I wasn't feeling particularly well yesterday, and when I walked into the closing discussion of the 2013 Best Practices Exchange (BPE), I found myself thinking I would have a really hard time explaining to my colleagues what I learned at this year's BPE; I loved every session I attended, but I didn't believe that I could pull together any coherent thoughts about them. Fortunately, Patricia Smith-Mansfield (State Archivist of Utah) and Ray Matthews (Utah State Library) were fantastic discussion moderators, and the questions they asked and the insights offered by several other BPE attendees really helped me to make sense of yesterday's events. Thanks, guys!
Yesterday, Milt Shefter of the Science and Technology Council of the Motion Picture Academy of Arts and Sciences delivered an excellent lunchtime presentation that focused upon the Academy's efforts to address the digital preservation issues facing the motion picture industry and individual filmmakers.
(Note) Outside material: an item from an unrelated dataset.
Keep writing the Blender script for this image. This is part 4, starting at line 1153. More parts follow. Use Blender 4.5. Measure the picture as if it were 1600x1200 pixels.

Filmmaking is becoming a digital enterprise, and filmmakers and production companies are facing a host of new challenges: file formats change so quickly that films produced as recently as five years ago may no longer be renderable, video files require vast quantities of storage space, there are no widely accepted preservation standards, and the need to migrate to newer storage media every five to ten years poses a particular risk to files that may be viewed more as products than as works of art.
Shefter asserted that the industry and filmmakers are keenly aware of the need for open, widely accepted standards and a storage medium robust and durable enough to withstand some benign neglect but lack the clout needed to push hardware and software manufacturers in this direction. Even in my stupor, I was struck by this assertion. The motion picture industry is a multi-billion dollar enterprise; surely it has more clout than the archival and library communities! However, I didn't put two and two together until someone pointed out this morning that perhaps the Academy and the cultural heritage community should consider establishing a formal partnership around storage, format, and preservation issues. This isn't exactly a new idea -- the Library of Congress's National Digital Information Infrastructure Preservation Program brought together archives, libraries, the motion picture industry, the recording industry, the video game industry, and others seeking to preserve digital content -- but it's one that merits further exploration.
Immediately after Shefter's speech ended, Sundance Institute Archives Coordinator Andrew Rabkin introduced a screening of These Amazing Shadows, a documentary that traces the development of the (U.S.) National Film Registry, a Library of Congress-led initiative to identify and preserve motion pictures of cultural, historical, or aesthetic significance. Both Rabkin and the film itself stressed that motion pictures insinuate themselves into our collective consciousness because they tell emotionally compelling stories in visually arresting ways, and during this morning's closing discussion one attendee stated that the film left her convinced that we as a community need to identify compelling stories about the importance of digital preservation and to tell them in a vivid, attention-grabbing manner.
I couldn't agree more. All too often, people (a few archivists among them) think that electronic files lack the gripping content and emotional intensity found in paper records and personal papers. However, electronic records and personal files can be as compelling as any paper document. We're talking not only about spreadsheets and databases -- both of which can be deeply compelling to someone who has a certain type of information need -- but also about photographs of babies and the remains of the World Trade Center site, videos documenting weddings and natural disasters, audio files capturing the oral histories of relatives who have since died and musical performances of world-class symphonies, geospatial data documenting real property boundaries and the location of hazardous waste sites, e-mail messages containing professions of love and evidence of criminal activity, and a whole bunch of other immensely valuable, emotionally resonant, practically useful things. Most people know this on some level, but they don't fully realize just how fragile these files are or how devastating their loss would be.
Several documentary filmmakers are currently working on films that focus on digital preservation initiatives and the loss of important digital content, but we need more effort on this front. I vividly recall seeing the Council on Library and Information Resources' Into the Future: On the Preservation of Information in the Digital Age (1998) on PBS, and this film -- more than any of the readings I did in graduate school -- kept popping into my head as I pondered whether I really wanted to make the jump from descriptive archivist to electronic records archivist. We need gripping, story-driven films that highlight the terrible risks to which digital content is subject and the ways in which we can ensure that important content is preserved. These films must speak not only to archivists and wannabe archivists but to the general public and to elected officials and other key stakeholders. (And Into the Future, which is now available only on VHS tape, needs to be transferred onto DVD or, better yet, placed online.)
Image: Snow on the Wasatch Mountains, as seen from Interstate 15 northbound between Lehi and Sandy, Utah, 14 November 2013.